LONDON
The wait is over, Chris Robshaw leads hosts England out at Twickenham tonight to play Fiji and kick off the Rugby World Cup that promises six weeks of spectacular record breaking.
Organisers say they will get their biggest ever World Cup revenues $370 million — the 203 countries and territories watching on television are a new record.
And on the pitch New Zealand hope they will become the first team to win back-to-back titles.
Bookmakers are backing Richie McCaw’s All Blacks, just ahead of England. But the tournament’s 28-year history is littered with the wrecked hopes of favourites.
CENTRE OF ATTENTION

And Robshaw — along with his Australia, South Africa and France counterparts — is among rivals hoping they can pull off an upset in the pressure cooker atmosphere.
“We are under no illusions as to exactly how big it is going to be,” Robshaw told the BBC.
“But as players it’s about going out there and playing our game, and trying not to get too caught up in the emotion.”

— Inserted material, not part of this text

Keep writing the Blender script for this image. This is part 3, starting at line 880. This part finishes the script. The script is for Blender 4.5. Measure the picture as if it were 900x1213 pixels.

England and Fiji will be the immediate centre of attention at Twickenham, the host country’s home ground for more than a century and one of rugby’s biggest stadiums with an 82,500 seat capacity and its own hotel.
PRICED SUCCESSES

But the focus of the 20-team tournament will soon switch to the form of defending champions New Zealand.
The All Blacks have been the game’s standard-setters for more than 100 years — having won more 76 percent of all their Tests and close to 90 percent since 2012.
Victories over New Zealand are some of the most highly-prized successes in sport.
However, no side have won two straight World Cups and even with all their fiery haka ceremonies, the All Blacks have yet to lift the Webb Ellis Trophy on foreign soil.